読書感想文


反在士の指環
川又千秋著
徳間デュアル文庫
2001年8月31日第1刷
定価762円

 1979年に刊行された「反在士の鏡」(ハヤカワ文庫JA)に、未収録であった続編を収録し、さらに書下ろしの完結編を追加した〈完全版〉。
 火星の外れにいる傭兵ポーンの前に突如現れたオレンジ色の髪をなびかせた美貌の少年、ライオン。彼は宇宙を盤面にして果てしない戦いを続ける〈紅后〉と〈白王〉の戦闘のために故郷カースルを破壊され、戦いを起こすものに復讐を誓っていた。鏡面を作りそこから跳躍する空間移動法〈アリス・ドライブ〉を使用しているこの宇宙で、ライオンは自分の手でその虚の世界を操ることのできる〈反在士〉であった。ポーンとライオン、そして鏡面物理学者のリヨン・オイゲルは、世界そのものを統べようとする〈紅后〉や〈白王〉にとっては邪魔な存在なのだ。彼らは逃亡と挑戦を繰り返しながら、世界を支配することわりを明らかにしていく。しかし、〈アリス・ドライブ〉の多用により、その世界にほころびが生じようとしていた……。

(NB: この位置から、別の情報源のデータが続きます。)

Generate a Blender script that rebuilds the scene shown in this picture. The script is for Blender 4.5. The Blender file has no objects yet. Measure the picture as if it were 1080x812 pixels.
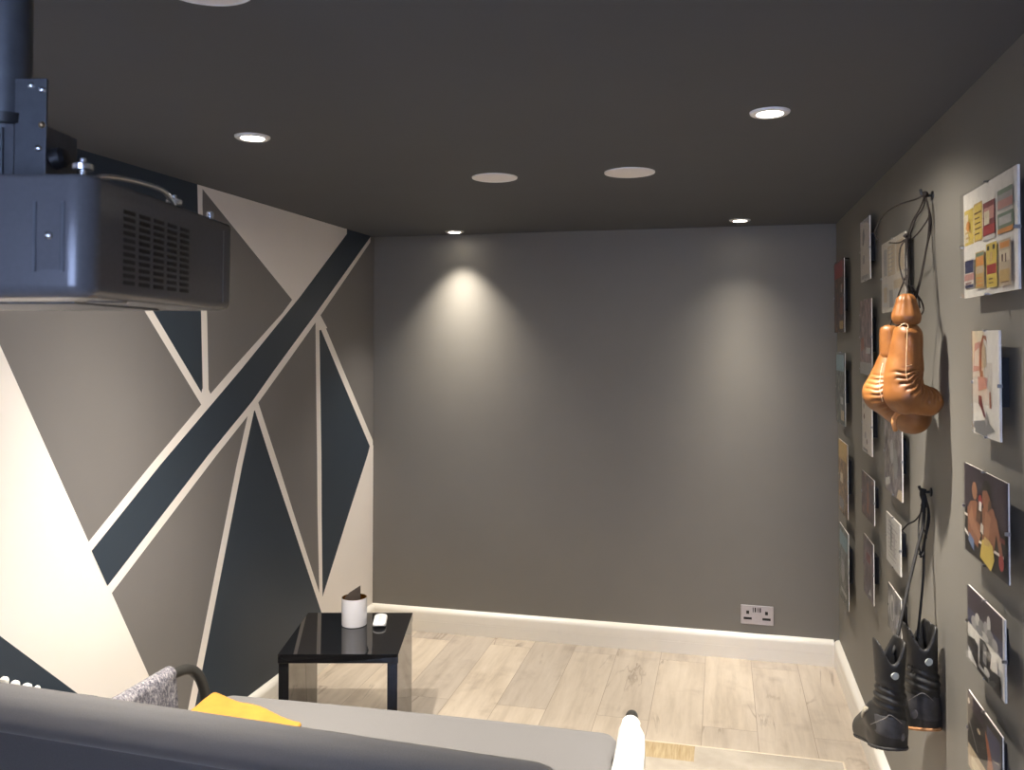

 作者の代表作が〈完全版〉という形で再刊された。本書は、〈アリス・ドライブ〉という疑似科学を用いて現実と虚構の境界の危うさがもののみごとに描かれている。実存という哲学的な命題をスペースオペラの形式でエンターテインメントとして描いた作者の力量に感服せざるをえず、それまで評論活動を中心に活躍していた作者が評論を実作に見事に適用してみせた記念碑的な作品でもある。
 ここにはSFでしか描けない世界がある。それは人間が現実にあるものを感知する際に、主観というフィルターを通すことによって生じる揺らぎやほころびであり、それを具象的に描いてみせるという手法である。現実と虚構を相対化して、人間という存在の根幹を探る試みである。以前、旧刊で読んだわけだが、作者がどのような形でこの世界に決着をつけたかを確かめ、そしてどこまで作家として円熟しているかを実感できるという意味で今回の再刊には拍手を送りたい。